The request: Everything from the first line of the data through the line with "for k in range(n" is to be echoed exactly, minus the pictures.

Provided material:
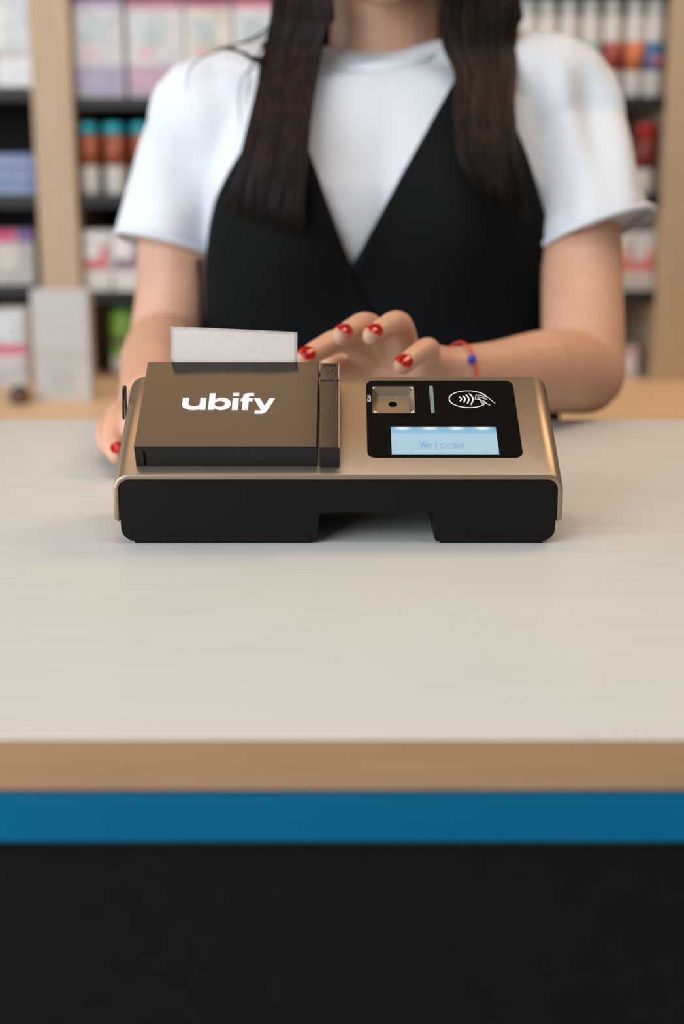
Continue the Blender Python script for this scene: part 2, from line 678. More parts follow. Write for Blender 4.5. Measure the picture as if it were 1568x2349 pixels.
# printer lid: lower wall with a hinge notch, flat cover above it
LN = 14.0
lx0, lx1, lw0, lw1 = -116.3, -14.0, 6.6, 85.2
bm = bmesh.new()
plate(bm, [(lx0, lw0), (lx0 + 4.6, lw0), (lx0 + 4.6, lw0 + 2.2), (lx0 + 6.4, lw0 + 2.2), (lx0 + 6.4, lw0), (lx1, lw0),
           (lx1, lw1), (lx0, lw1)], [], S, 0.0, 11.6)
box(bm, lx0, lx1, lw0, lw1, 11.6, LN, S)
lid = link('printer_lid', bm, 'device_black', term)
bm = bmesh.new()
box(bm, lx0 - 0.02, lx1 + 0.02, lw0 - 0.02, lw1, LN, LN + 0.9, S)
bevel(bm, 0.0007, 3)
link('lid_cover', bm, 'lid_brown', lid)

# side column with the release button
bm = bmesh.new()
box(bm, -12.75, -1.3, 5.6, 66.9, 0, LN - 0.3, S)
bevel(bm, 0.0006, 2)
colm = link('side_column', bm, 'device_black', term)
bm = bmesh.new()
box(bm, -12.7, -1.4, 5.7, 66.9, LN - 0.3, LN + 0.6, S)
bevel(bm, 0.0006, 2)
link('column_cover', bm, 'lid_brown', colm)
bm = bmesh.new()
box(bm, -12.9, -1.5, 67.5, 84.5, 0, LN - 0.2, S)
bevel(bm, 0.0005, 2)
btn = link('release_button', bm, 'device_black', term)
bm = bmesh.new()
box(bm, -12.9, -1.5, 67.5, 84.5, LN - 0.2, LN + 0.9, S)
bevel(bm, 0.0006, 2)
link('button_cover', bm, 'lid_brown', btn)
bm = bmesh.new()
hh = LN + 0.9


def ridge(pts, closed=True):
    q = [Vector(S(p[0], p[1], hh)) for p in pts]
    if closed:
        q.append(q[0])
    for a, b in zip(q[:-1], q[1:]):
        tube(bm, [a, b], [0.00028, 0.00028], 8)


ridge([(-11.2, 81.0), (-3.6, 81.0), (-7.4, 74.2)])
ridge([(-11.2, 82.6), (-3.6, 82.6), (-3.6, 81.9), (-11.2, 81.9)])
link('open_symbol', bm, 'lid_brown', btn, True)

# lettering on the lid
LB = LN + 0.9


def lettering(name, polys, n0, n1, parent, m, f=S):
    bm = bmesh.new()
    for o_, hs in polys:
        plate(bm, o_, hs, f, n0, n1)
    return link(name, bm, m, parent)


def ell(cx, cy, rx, ry, a0=0, a1=360, n=28):
    return [(cx + rx * math.cos(math.radians(a0 + (a1 - a0) * k / n)), cy + ry * math.sin(math.radians(a0 + (a1 - a0) * k / n)))
            for k in range(n + (0 if abs(a1 - a0) >= 360 else 1))]


u_gl = ([(-92.4, 50.5), (-92.4, 44.2)] + ell(-85.6, 44.2, 6.8, 5.2, 180, 300, 14) + [(-82.2, 40.7), (-82.1, 39.2), (-78.7, 39.2), (-78.7, 50.5),
        (-82.2, 50.5), (-82.2, 45.2)] + ell(-85.5, 45.2, 3.3, 2.5, 0, -180, 12) + [(-88.8, 50.5)])
b_gl = ([(-77.1, 54.7), (-77.1, 39.2), (-73.5, 39.2), (-73.5, 40.4)] + ell(-69.6, 44.8, 5.4, 5.8, 222, 498, 26) + [(-73.5, 49.2), (-73.5, 54.7)])
b_ct = ell(-70.7, 44.9, 2.95, 2.65)
i_gl = [(-63.5, 50.2), (-63.5, 39.0), (-59.9, 39.0), (-59.9, 50.2)]
i_dt = [(-63.5, 55.0), (-63.5, 52.0), (-59.9, 52.0), (-59.9, 55.0)]
f_gl = [(-57.6, 39.0), (-54.1, 39.0), (-54.1, 47.2), (-51.8, 47.2), (-51.8, 50.1), (-54.1, 50.1), (-54.1, 51.2), (-53.7, 51.8), (-53.0, 52.0),
        (-51.2, 52.0), (-51.2, 54.9), (-54.6, 54.9), (-56.2, 54.5), (-57.2, 53.5), (-57.6, 52.0), (-57.6, 50.1), (-58.7, 50.1), (-58.7, 47.2),
        (-57.6, 47.2)]
y_gl = [(-51.3, 50.1), (-47.6, 50.1), (-44.7, 43.2), (-42.2, 50.1), (-38.8, 50.1), (-42.7, 39.5), (-43.5, 37.6), (-44.6, 36.2), (-46.2, 35.6),
        (-50.2, 35.6), (-50.2, 38.8), (-46.6, 38.8)]
lettering('lid_lettering', [(u_gl, []), (b_gl, [b_ct]), (i_gl, []), (i_dt, []), (f_gl, []), (y_gl, [])],
          LB - 0.02, LB + 0.05, lid, 'print_white')

# black glass panel with scanner well, status light, symbol and display
px0, px1, pw0, pw1 = 14.5, 103.3, 14.0, 86.0
bm = bmesh.new()
plate(bm, rrect(px0, px1, pw0, pw1, 5.0, 8), [rrect(18.0, 43.3, 54.4, 80.7, 0.2, 1)], S, -0.2, 0.35)
panel = link('glass_panel', bm, 'glass_black', term)
bm = bmesh.new()
wx0, wx1, ww0, ww1 = 18.02, 43.28, 54.42, 80.68
fx_0, fx_1, fw_0, fw_1, dp = 21.2, 40.3, 57.4, 77.6, -5.0
topq = [(wx0, ww0), (wx1, ww0), (wx1, ww1), (wx0, ww1)]
botq = [(fx_0, fw_0), (fx_1, fw_0), (fx_1, fw_1), (fx_0, fw_1)]
tv = [bm.verts.new(S(*p, 0.1)) for p in topq]
bv = [bm.verts.new(S(*p, dp)) for p in botq]
for i in range(4):
    j = (i + 1) % 4
    bm.faces.new((tv[i], tv[j], bv[j], bv[i]))
well = link('scanner_well', bm, 'shell_bronze', panel)
hole = ell(30.5, 69.6, 2.55, 2.55, 0, 360, 24)
bm = bmesh.new()
plate(bm, botq, [hole], S, dp - 0.3, dp)
link('scanner_floor', bm, 'shell_bronze', panel)
bm = bmesh.new()
loft(bm, [[Vector(S(p[0], p[1], h_)) for p in hole] for h_ in (dp - 0.05, dp - 3.5)], cap=False)
bm.faces.new([bm.verts.new(S(p[0], p[1], dp - 3.4)) for p in ell(30.5, 69.6, 2.54, 2.54, 0, 360, 24)])
link('scanner_lens', bm, 'glass_black', panel, False)
bm = bmesh.new()
bm.faces.new([bm.verts.new(S(*p, 0.2)) for p in topq])
link('scanner_window', bm, 'scanner_glass', panel)
for cx, cy, dx, dy in ((18.8, 79.9, 1, -1), (42.5, 79.9, -1, -1), (18.8, 55.2, 1, 1), (42.5, 55.2, -1, 1)):
    bm = bmesh.new()
    plate(bm, [(cx, cy), (cx + 1.9 * dx, cy), (cx + 1.9 * dx, cy + 0.5 * dy), (cx + 0.5 * dx, cy + 0.5 * dy), (cx + 0.5 * dx, cy + 1.9 * dy),
               (cx, cy + 1.9 * dy)], [], S, 0.24, 0.28)
    link('corner_mark', bm, 'print_light', panel)
bm = bmesh.new()
plate(bm, rrect(52.5, 54.8, 54.4, 80.9, 1.1, 5), [], S, 0.3, 0.42)
link('status_light', bm, 'led_teal', panel)

# the word beside the scanner, reading up the slope
bm = bmesh.new()
SCAN = {'S': [[(0.9, 1.75), (0.65, 1.98), (0.3, 1.98), (0.06, 1.72), (0.1, 1.35), (0.45, 1.05), (0.82, 0.8), (0.92, 0.4), (0.65, 0.05), (0.28, 0.03), (0.02, 0.28)]],
        'C': [[(0.95, 1.7), (0.65, 1.98), (0.3, 1.9), (0.06, 1.4), (0.06, 0.6), (0.3, 0.1), (0.65, 0.03), (0.95, 0.3)]],
        'A': [[(0, 0), (0.5, 2), (1.0, 0)], [(0.2, 0.65), (0.8, 0.65)]],
        'N': [[(0.05, 0), (0.05, 2), (0.95, 0), (0.95, 2)]]}
for k, ch in enumerate('SCAN'):
    for st in SCAN[ch]:
        stroke(bm, [(17.15 - p[1] * 0.93, 65.4 + (k * 1.28 + p[0]) * 1.22) for p in st], 0.34, S, 0.35, 0.40)
link('scan_lettering', bm, 'print_light', panel)


def ic(zx, zy):
    return (75.5 + (zx - (665 + (zy - 400) * 0.104)) * 0.0212, 67.8 - (zy - 400) * 0.0333)


bm = bmesh.new()
stroke(bm, [(75.5 + 11.5 * math.cos(math.radians(a)), 67.8 + 8.05 * math.sin(math.radians(a))) for a in range(20, 322, 6)], 0.62, S, 0.35, 0.41)
for pts in ([(412, 345), (450, 365), (465, 410), (435, 455)], [(507, 315), (555, 355), (570, 415), (536, 488)],
            [(600, 282), (655, 345), (675, 425), (640, 520)], [(695, 248), (765, 325), (790, 430), (740, 556)]):
    q = [(v[0], v[1]) for v in catmull([ic(*p) for p in pts], 5)]
    stroke(bm, q, 0.78, S, 0.35, 0.42)
for pts in ([(1065, 355), (1075, 298), (875, 282), (850, 400), (975, 412)],
            [(1185, 405), (960, 345), (925, 340), (922, 362), (955, 395), (1140, 475), (1200, 545), (1275, 570)],
            [(1075, 338), (1195, 335), (1240, 370), (1410, 522)],
            [(985, 410), (985, 440), (1040, 472), (1100, 495), (1140, 485)],
            [(1035, 470), (1010, 485), (1030, 508), (1080, 522), (1160, 515)]):
    stroke(bm, [ic(*p) for p in pts], 0.36, S, 0.35, 0.41)
link('contactless_symbol', bm, 'print_light', panel)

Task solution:
Continue the Blender Python script for this scene: part 2, from line 678. More parts follow. Write for Blender 4.5. Measure the picture as if it were 1568x2349 pixels.
# printer lid: lower wall with a hinge notch, flat cover above it
LN = 14.0
lx0, lx1, lw0, lw1 = -116.3, -14.0, 6.6, 85.2
bm = bmesh.new()
plate(bm, [(lx0, lw0), (lx0 + 4.6, lw0), (lx0 + 4.6, lw0 + 2.2), (lx0 + 6.4, lw0 + 2.2), (lx0 + 6.4, lw0), (lx1, lw0),
           (lx1, lw1), (lx0, lw1)], [], S, 0.0, 11.6)
box(bm, lx0, lx1, lw0, lw1, 11.6, LN, S)
lid = link('printer_lid', bm, 'device_black', term)
bm = bmesh.new()
box(bm, lx0 - 0.02, lx1 + 0.02, lw0 - 0.02, lw1, LN, LN + 0.9, S)
bevel(bm, 0.0007, 3)
link('lid_cover', bm, 'lid_brown', lid)

# side column with the release button
bm = bmesh.new()
box(bm, -12.75, -1.3, 5.6, 66.9, 0, LN - 0.3, S)
bevel(bm, 0.0006, 2)
colm = link('side_column', bm, 'device_black', term)
bm = bmesh.new()
box(bm, -12.7, -1.4, 5.7, 66.9, LN - 0.3, LN + 0.6, S)
bevel(bm, 0.0006, 2)
link('column_cover', bm, 'lid_brown', colm)
bm = bmesh.new()
box(bm, -12.9, -1.5, 67.5, 84.5, 0, LN - 0.2, S)
bevel(bm, 0.0005, 2)
btn = link('release_button', bm, 'device_black', term)
bm = bmesh.new()
box(bm, -12.9, -1.5, 67.5, 84.5, LN - 0.2, LN + 0.9, S)
bevel(bm, 0.0006, 2)
link('button_cover', bm, 'lid_brown', btn)
bm = bmesh.new()
hh = LN + 0.9


def ridge(pts, closed=True):
    q = [Vector(S(p[0], p[1], hh)) for p in pts]
    if closed:
        q.append(q[0])
    for a, b in zip(q[:-1], q[1:]):
        tube(bm, [a, b], [0.00028, 0.00028], 8)


ridge([(-11.2, 81.0), (-3.6, 81.0), (-7.4, 74.2)])
ridge([(-11.2, 82.6), (-3.6, 82.6), (-3.6, 81.9), (-11.2, 81.9)])
link('open_symbol', bm, 'lid_brown', btn, True)

# lettering on the lid
LB = LN + 0.9


def lettering(name, polys, n0, n1, parent, m, f=S):
    bm = bmesh.new()
    for o_, hs in polys:
        plate(bm, o_, hs, f, n0, n1)
    return link(name, bm, m, parent)


def ell(cx, cy, rx, ry, a0=0, a1=360, n=28):
    return [(cx + rx * math.cos(math.radians(a0 + (a1 - a0) * k / n)), cy + ry * math.sin(math.radians(a0 + (a1 - a0) * k / n)))
            for k in range(n + (0 if abs(a1 - a0) >= 360 else 1))]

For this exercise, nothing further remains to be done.